Stagnation In Technology and The Verge (not) Addressing This

Recently, I've been increasingly feeling that innovation in mobile OS's and applications, desktop os's and their applications as well as web development has stagnated.

There was a recent Atlantic article which put into words how we were still living in the Facebook world, where nearly every single start-up is trying to do 'social' and fill a niche that another site is not. There are no websites I run into that make me go WOW! I remember the around 2006 where some of the websites that were launching were downright wacky. They were wacky then and they'd be wacky now.

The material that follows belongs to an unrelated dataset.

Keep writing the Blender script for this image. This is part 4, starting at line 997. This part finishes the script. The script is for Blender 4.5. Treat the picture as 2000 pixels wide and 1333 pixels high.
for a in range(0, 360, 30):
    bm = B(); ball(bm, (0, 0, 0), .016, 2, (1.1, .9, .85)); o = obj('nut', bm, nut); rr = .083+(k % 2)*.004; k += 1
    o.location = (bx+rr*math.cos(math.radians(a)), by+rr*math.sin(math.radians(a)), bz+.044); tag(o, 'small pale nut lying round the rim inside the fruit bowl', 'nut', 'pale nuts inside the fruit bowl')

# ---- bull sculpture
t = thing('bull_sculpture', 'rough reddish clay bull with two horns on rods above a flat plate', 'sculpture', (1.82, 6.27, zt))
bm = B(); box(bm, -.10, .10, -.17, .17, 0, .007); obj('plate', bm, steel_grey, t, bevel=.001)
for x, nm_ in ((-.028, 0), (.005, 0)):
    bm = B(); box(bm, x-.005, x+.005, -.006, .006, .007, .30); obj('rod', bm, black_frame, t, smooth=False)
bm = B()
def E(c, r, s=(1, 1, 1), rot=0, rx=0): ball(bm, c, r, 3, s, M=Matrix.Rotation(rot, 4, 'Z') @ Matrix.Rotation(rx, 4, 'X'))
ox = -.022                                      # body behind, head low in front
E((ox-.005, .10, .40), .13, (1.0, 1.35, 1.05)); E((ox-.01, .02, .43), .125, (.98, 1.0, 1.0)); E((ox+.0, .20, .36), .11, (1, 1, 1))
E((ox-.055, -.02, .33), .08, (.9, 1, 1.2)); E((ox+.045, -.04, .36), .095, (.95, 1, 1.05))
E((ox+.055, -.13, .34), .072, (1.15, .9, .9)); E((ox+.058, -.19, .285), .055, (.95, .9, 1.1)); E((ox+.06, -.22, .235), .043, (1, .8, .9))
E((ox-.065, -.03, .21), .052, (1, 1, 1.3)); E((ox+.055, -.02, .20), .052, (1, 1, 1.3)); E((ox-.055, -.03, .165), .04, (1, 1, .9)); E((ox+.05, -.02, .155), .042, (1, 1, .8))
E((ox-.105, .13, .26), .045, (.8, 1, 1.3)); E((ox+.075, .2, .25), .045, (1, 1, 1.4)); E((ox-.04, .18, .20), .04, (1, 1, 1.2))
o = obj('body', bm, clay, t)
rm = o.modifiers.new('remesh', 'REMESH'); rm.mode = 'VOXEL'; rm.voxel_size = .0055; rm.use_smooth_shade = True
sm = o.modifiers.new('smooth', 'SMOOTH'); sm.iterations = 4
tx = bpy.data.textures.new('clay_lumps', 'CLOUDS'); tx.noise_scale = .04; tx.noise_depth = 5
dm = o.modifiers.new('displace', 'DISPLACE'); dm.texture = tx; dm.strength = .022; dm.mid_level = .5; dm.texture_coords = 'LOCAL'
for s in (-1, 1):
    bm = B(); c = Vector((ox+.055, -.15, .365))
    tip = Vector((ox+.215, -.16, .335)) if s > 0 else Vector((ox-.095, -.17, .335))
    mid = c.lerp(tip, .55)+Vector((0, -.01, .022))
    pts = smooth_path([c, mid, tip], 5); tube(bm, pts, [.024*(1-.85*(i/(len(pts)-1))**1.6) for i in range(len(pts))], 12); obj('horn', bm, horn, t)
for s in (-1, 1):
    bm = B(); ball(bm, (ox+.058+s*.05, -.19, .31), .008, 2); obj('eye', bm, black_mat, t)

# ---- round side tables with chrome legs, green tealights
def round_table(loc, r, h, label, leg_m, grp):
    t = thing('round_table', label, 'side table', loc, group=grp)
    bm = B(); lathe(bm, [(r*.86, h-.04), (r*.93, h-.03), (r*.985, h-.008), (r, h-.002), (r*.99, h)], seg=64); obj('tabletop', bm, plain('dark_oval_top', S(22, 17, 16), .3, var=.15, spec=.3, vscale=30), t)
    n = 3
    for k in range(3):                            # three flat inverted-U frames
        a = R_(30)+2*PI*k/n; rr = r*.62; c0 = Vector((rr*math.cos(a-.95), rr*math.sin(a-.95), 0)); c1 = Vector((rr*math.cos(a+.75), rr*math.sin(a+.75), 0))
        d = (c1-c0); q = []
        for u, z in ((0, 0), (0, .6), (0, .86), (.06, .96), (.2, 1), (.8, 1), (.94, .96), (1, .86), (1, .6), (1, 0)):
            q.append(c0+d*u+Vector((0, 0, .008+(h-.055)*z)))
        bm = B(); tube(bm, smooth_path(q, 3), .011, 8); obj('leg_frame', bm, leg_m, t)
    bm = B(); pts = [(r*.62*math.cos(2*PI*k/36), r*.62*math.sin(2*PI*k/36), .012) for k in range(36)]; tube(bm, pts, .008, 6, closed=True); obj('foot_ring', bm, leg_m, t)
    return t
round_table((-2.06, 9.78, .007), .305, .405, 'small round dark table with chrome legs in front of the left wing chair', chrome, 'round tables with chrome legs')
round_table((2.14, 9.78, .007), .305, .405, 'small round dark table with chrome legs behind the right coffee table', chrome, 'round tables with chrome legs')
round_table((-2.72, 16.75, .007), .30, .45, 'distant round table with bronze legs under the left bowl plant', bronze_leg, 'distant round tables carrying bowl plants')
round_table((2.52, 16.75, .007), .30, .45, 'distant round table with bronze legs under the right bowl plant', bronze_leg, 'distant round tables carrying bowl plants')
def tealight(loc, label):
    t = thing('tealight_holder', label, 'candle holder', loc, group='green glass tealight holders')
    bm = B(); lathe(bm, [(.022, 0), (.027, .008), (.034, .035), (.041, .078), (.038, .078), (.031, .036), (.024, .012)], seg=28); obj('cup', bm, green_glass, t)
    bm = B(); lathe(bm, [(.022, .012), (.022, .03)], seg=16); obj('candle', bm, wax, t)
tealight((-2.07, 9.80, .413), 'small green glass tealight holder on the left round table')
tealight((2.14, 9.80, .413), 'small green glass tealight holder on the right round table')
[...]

The same story occurs with desktops and mobile os's. There is something archaic about using Windows (never used OS X), I'm not sure what it is but the notion of manipulating multiple windows and things basically the same things I was doing with Windows 95 is archaic. I'm sure there is something ground breaking that can be done here, on the same scale as the jump from pre-iphone smartphones to the first iphone. But I feel this is something The Verge should be exploring. I do not read The Verge just for the news, I visit the website in the hope that some exploratory issues within tech are researched or philosophized upon. I want The Verge to dream much more than they do.

With smartphones, my concern is similar to desktop os's in that everything seems to be about going in and out of applications and the fact that we think about 'multi-tasking' as a thing in itself makes me feel that smartphone innovation needs some kind of a surge. I'm not sure what. BUT again, this is something The Verge should be asking itself rather than accepting and reporting on run of the mill phones. As a last note, Blackberry 10 looked good today, from the little information we were given, they're optimizing the OS so jumping from an app to your messages and email is intuitive rather than tackling the 'problem' of multitasking from a completely wrong angle.

The Verge should write speculative philosophizing articles in the direction of technology much more and in my opinion, this is how it should differentiate it self. Stop asking whether the latest phone is 'good' and start asking, what new thing does it bring to the table and why should I care about this phone as opposed to a phone released last month.